We took our message to Capitol Hill last week, with a packed briefing on the often ignored or misunderstood nexus between transportation and climate change. Transportation is now the single largest source of greenhouse gases (GHG), contributing 29 percent of the United States’ total GHG emissions. While many other sectors have actually improved, transportation is headed in the wrong direction.
When we talk about transportation and climate change, we too often only discuss electric vehicles and CAFE standards or fuel efficiency. The distance we drive, known as vehicle miles traveled or VMT, is entirely left out of the conversation. As we have discussed, federal policy incentives communities to build car-oriented places that are unpleasant or unsafe for anyone outside of a car.
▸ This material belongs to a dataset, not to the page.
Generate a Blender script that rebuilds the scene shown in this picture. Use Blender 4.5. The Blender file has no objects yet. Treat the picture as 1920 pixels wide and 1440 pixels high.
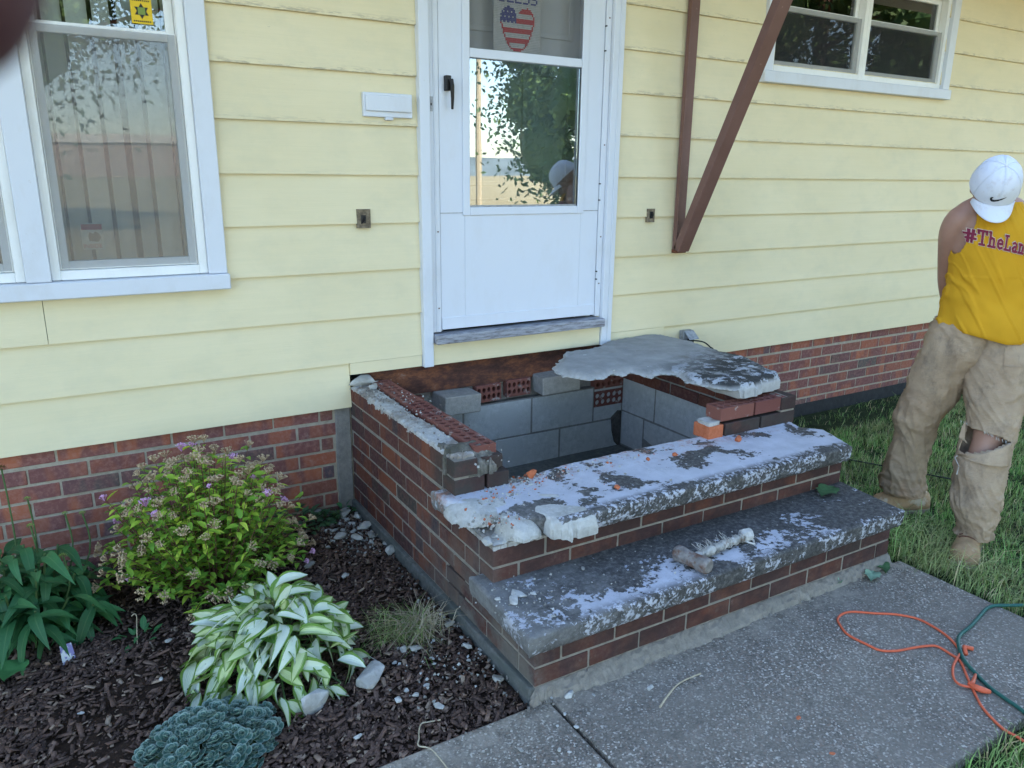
import bpy, bmesh, math, random
import numpy as np
from mathutils import Vector, Matrix, Euler, noise
R = math.radians
rnd = random.Random(7)
S = bpy.context.scene
COL = S.collection

# ------------------------------------------------------------ camera, sky, sun, exposure
cd = bpy.data.cameras.new('camera')
cam = bpy.data.objects.new('camera', cd)
COL.objects.link(cam)
cam.location = (-0.5189, -3.2334, 1.4838)
cam.rotation_euler = (R(74.541), R(-0.664), R(-30.605))
cd.sensor_width = 36.0
cd.lens = 1435.7 / 1920 * 36
cd.clip_start = 0.01
cd.clip_end = 3000
cd.dof.use_dof = True
cd.dof.focus_distance = 3.2
cd.dof.aperture_fstop = cd.lens / 1.9
S.camera = cam
w = bpy.data.worlds.new('World')
S.world = w
w.use_nodes = True
nt = w.node_tree
sky = nt.nodes.new('ShaderNodeTexSky')
sky.sky_type = 'NISHITA'
sky.sun_disc = False
SUN_EL, SUN_AZ = 40, 12          # the sun stands behind the house
sky.sun_elevation = R(SUN_EL)
sky.sun_rotation = R(SUN_AZ)
sky.air_density = 1.0
sky.dust_density = 0.7
sky.ozone_density = 1.5
bg = nt.nodes['Background']
bg.inputs[1].default_value = 0.12
nt.links.new(sky.outputs[0], bg.inputs[0])
ld = bpy.data.lights.new('sun', 'SUN')
ld.energy = 3.4
ld.angle = R(0.5)
ld.color = (1.0, 0.93, 0.82)
sun = bpy.data.objects.new('sun', ld)
COL.objects.link(sun)
sd = Vector((math.sin(R(SUN_AZ)) * math.cos(R(SUN_EL)), math.cos(R(SUN_AZ)) * math.cos(R(SUN_EL)), math.sin(R(SUN_EL))))
sun.rotation_euler = sd.to_track_quat('Z', 'Y').to_euler()
sun.location = (2, 20, 20)
S.view_settings.view_transform = 'Standard'
S.view_settings.look = 'None'
S.view_settings.gamma = 1
S.view_settings.exposure = 2.78
S.cycles.use_denoising = True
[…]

This forces people to drive more and further, generating emissions and worsening climate change.
At the briefing, Reps. García and Pressley kicked it off with a pre-recorded welcome video in which both members of Congress expressed the need for a more visionary and equitable transportation policy. Their creation of a caucus that would focus on policy first rather than funding is especially timely. With the next surface transportation reauthorization right around the corner and climate change emerging as a top issue for voters, this is a much needed discussion on Capitol Hill.
Transportation for America’s Policy Director Scott Goldstein then spoke alongside Adie Tomer of Brookings and Rob Puentes of the Eno Center for Transportation about the links between transportation and climate change. The three provided Congressional staffers an overview of how our surface transportation policy has incentivized more driving, which has lead to more emissions.
The briefing was very well attended, with more than 50 Congressional staffers present. Goldstein, Tomer, and Puentes each spoke of the need to reorient federal transportation funding away from highways and instead prioritize spending for repairing the infrastructure we already have and for projects that increase access within communities. Doing so would make it safer and more convenient for people to take transit, make shorter car trips, walk, and bike. These strategies, the speakers stated, are crucial to reducing transportation emissions.
We’re excited to have Rep. García and Rep. Pressley championing these issues and we’ll tell you more about the caucus once it formally launches.